> Task to complete:
In the listing below, locate the line containing "shrub('wax_myrtle', 'dense near" and the line containing "group=GW, seed=13, dens=1.5)". Output both of them and every line between, exactly as written, and nothing more.

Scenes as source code
────────────────────────────────────────

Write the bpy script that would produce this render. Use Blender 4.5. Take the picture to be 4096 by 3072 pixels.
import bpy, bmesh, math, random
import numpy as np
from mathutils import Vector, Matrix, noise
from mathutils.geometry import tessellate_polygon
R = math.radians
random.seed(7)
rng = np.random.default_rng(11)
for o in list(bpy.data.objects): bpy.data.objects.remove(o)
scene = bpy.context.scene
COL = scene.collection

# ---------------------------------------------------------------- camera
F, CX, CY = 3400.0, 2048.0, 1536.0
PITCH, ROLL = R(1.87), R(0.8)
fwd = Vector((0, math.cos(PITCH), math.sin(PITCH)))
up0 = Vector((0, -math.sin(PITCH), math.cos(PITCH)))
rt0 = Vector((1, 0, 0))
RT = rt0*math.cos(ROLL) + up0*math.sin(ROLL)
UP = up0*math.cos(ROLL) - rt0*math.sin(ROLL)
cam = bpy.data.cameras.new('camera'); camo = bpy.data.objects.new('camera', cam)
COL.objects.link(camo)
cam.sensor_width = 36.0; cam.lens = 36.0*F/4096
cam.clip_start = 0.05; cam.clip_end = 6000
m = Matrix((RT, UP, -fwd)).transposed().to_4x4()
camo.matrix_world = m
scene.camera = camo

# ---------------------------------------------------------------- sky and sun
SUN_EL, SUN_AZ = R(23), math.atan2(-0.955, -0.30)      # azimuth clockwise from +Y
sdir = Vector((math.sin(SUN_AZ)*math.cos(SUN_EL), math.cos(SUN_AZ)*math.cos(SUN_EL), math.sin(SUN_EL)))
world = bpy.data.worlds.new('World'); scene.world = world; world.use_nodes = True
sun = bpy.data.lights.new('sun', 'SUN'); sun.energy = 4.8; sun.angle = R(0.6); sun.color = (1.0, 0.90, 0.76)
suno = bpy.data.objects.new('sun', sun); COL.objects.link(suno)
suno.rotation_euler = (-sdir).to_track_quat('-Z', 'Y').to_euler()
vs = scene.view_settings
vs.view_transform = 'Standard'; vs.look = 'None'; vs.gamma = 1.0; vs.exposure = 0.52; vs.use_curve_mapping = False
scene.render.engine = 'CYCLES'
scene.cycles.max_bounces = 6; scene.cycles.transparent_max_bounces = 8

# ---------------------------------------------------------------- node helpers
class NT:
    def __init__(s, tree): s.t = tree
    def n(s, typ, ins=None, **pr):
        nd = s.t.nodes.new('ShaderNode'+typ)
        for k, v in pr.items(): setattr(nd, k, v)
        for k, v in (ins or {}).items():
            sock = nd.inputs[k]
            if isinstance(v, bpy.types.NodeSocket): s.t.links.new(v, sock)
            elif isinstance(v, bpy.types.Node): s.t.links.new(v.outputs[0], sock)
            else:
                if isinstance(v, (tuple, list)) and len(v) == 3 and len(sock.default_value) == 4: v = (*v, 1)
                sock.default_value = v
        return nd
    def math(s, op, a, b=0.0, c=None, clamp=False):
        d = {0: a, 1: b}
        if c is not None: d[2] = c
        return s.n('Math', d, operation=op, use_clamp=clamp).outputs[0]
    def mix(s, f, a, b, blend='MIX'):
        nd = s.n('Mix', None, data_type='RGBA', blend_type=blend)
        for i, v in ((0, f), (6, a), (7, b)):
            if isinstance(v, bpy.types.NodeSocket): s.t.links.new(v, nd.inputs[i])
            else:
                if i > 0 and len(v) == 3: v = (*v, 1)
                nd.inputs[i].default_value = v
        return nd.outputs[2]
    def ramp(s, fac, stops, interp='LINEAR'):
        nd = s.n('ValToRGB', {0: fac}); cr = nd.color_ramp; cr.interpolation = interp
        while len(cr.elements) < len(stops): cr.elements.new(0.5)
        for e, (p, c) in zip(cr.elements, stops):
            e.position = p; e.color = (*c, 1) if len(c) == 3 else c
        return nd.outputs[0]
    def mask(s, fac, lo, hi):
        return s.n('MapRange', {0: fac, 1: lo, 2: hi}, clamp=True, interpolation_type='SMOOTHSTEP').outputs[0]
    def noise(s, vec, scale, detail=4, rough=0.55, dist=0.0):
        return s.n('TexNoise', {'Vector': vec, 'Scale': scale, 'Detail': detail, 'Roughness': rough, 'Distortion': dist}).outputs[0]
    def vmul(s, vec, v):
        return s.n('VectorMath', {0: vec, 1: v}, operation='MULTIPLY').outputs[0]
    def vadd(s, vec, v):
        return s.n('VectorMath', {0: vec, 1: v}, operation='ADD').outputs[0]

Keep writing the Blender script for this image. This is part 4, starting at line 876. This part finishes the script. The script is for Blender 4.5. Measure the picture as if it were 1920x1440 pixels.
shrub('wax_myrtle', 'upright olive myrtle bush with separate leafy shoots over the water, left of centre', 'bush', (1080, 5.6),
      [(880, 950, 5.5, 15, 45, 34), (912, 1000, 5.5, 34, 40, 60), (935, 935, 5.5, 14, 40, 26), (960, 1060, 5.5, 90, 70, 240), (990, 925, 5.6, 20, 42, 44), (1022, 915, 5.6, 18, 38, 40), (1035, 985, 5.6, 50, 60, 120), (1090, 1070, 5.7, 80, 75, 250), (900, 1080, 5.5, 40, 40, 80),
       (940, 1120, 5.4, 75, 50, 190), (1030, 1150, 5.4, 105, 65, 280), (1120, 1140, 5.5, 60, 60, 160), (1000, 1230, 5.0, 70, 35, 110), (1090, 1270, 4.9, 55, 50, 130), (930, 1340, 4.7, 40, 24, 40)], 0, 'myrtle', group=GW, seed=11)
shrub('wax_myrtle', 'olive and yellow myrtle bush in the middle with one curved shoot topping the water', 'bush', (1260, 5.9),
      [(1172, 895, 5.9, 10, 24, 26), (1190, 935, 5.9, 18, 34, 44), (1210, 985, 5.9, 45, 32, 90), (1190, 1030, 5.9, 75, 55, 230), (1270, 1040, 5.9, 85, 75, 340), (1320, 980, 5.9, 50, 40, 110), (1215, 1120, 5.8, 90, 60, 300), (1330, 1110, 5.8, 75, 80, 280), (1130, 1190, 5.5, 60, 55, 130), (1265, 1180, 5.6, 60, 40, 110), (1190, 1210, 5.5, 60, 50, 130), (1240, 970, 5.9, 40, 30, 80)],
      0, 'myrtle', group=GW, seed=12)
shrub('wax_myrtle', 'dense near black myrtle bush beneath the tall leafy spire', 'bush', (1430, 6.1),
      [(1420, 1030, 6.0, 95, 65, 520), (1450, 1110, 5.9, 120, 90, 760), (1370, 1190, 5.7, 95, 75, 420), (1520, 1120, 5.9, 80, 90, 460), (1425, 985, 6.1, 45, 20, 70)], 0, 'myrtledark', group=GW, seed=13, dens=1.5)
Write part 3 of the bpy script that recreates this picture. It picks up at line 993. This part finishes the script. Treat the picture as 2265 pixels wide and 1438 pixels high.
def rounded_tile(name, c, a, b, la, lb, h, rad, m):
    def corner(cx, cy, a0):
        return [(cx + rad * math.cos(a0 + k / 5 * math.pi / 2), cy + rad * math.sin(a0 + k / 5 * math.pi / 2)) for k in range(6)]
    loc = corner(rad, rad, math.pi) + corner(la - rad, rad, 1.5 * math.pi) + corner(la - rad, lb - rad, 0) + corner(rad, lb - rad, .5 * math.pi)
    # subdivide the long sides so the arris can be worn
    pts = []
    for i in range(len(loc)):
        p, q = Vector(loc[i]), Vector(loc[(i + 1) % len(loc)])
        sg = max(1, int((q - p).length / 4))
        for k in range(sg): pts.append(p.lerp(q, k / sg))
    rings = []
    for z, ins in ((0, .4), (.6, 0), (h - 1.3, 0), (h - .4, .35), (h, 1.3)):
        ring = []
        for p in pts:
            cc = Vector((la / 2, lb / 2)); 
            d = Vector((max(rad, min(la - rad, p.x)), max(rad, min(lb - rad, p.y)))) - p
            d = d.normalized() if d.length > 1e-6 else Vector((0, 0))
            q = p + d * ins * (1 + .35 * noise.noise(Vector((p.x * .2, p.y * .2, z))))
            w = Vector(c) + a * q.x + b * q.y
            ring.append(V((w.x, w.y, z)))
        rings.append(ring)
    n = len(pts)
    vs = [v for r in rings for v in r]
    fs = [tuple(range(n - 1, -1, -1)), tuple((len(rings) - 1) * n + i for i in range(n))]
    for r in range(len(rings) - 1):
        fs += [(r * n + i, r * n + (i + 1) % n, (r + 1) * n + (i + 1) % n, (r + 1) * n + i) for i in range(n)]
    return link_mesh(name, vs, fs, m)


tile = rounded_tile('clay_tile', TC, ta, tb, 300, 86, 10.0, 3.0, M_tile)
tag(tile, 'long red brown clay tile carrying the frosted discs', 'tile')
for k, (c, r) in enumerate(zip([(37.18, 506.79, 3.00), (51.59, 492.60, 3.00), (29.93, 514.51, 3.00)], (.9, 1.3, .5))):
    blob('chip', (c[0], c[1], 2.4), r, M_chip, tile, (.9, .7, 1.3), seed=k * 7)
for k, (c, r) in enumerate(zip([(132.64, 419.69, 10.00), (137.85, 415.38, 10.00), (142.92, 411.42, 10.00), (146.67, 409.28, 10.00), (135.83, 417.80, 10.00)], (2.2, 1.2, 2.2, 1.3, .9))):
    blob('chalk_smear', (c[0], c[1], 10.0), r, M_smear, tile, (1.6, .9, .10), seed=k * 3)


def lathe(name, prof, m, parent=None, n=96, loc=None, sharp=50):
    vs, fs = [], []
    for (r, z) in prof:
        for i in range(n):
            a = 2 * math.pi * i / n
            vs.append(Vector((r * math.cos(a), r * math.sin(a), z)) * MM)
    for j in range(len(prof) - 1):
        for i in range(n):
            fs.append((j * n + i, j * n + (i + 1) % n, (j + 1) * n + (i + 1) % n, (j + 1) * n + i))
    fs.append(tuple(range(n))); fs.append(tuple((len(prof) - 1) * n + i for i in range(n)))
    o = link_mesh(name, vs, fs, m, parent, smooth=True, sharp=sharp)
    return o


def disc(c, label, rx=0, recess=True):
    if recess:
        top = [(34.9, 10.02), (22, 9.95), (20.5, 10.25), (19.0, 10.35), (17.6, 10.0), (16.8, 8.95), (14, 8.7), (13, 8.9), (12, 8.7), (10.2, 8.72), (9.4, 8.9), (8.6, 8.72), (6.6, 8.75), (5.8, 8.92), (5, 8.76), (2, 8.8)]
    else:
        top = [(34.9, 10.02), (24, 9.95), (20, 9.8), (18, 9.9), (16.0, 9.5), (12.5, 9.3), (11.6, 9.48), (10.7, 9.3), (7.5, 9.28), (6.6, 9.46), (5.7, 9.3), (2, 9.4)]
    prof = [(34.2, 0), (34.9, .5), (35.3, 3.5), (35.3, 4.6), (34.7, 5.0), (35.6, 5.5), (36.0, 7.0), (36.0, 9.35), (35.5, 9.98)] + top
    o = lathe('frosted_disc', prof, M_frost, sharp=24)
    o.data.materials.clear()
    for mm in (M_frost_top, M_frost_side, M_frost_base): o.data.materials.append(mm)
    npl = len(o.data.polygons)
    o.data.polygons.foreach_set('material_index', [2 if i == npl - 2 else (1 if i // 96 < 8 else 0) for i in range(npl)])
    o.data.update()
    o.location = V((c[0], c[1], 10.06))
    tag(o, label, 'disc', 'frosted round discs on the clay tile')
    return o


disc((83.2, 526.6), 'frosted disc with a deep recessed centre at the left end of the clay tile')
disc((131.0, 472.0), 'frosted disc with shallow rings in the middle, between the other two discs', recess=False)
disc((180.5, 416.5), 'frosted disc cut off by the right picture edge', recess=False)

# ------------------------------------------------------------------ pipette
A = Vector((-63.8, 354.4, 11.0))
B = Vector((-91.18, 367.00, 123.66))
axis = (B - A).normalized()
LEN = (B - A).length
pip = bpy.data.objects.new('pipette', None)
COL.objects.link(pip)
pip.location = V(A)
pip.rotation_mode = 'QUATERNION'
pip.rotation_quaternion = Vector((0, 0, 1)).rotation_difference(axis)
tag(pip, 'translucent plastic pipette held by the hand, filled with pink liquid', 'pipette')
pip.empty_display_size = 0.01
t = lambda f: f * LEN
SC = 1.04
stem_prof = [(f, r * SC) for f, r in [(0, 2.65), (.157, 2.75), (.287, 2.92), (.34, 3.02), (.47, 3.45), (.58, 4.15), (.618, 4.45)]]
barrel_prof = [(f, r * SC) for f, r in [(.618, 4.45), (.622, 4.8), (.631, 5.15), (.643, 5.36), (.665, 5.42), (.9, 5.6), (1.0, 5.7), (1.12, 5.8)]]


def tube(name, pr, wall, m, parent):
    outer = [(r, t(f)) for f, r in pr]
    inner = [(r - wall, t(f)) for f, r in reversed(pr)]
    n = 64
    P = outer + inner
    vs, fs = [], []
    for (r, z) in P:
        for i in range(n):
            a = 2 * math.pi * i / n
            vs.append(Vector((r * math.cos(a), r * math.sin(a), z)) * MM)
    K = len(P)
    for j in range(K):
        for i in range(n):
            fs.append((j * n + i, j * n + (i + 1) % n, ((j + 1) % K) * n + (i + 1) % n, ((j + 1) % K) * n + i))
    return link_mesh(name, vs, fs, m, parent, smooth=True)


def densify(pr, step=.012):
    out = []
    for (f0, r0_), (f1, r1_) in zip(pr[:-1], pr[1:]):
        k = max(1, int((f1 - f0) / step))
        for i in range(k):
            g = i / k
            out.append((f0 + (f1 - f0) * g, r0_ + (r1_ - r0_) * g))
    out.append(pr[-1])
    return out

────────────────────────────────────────

> Output for this task:
shrub('wax_myrtle', 'dense near black myrtle bush beneath the tall leafy spire', 'bush', (1430, 6.1),
      [(1420, 1030, 6.0, 95, 65, 520), (1450, 1110, 5.9, 120, 90, 760), (1370, 1190, 5.7, 95, 75, 420), (1520, 1120, 5.9, 80, 90, 460), (1425, 985, 6.1, 45, 20, 70)], 0, 'myrtledark', group=GW, seed=13, dens=1.5)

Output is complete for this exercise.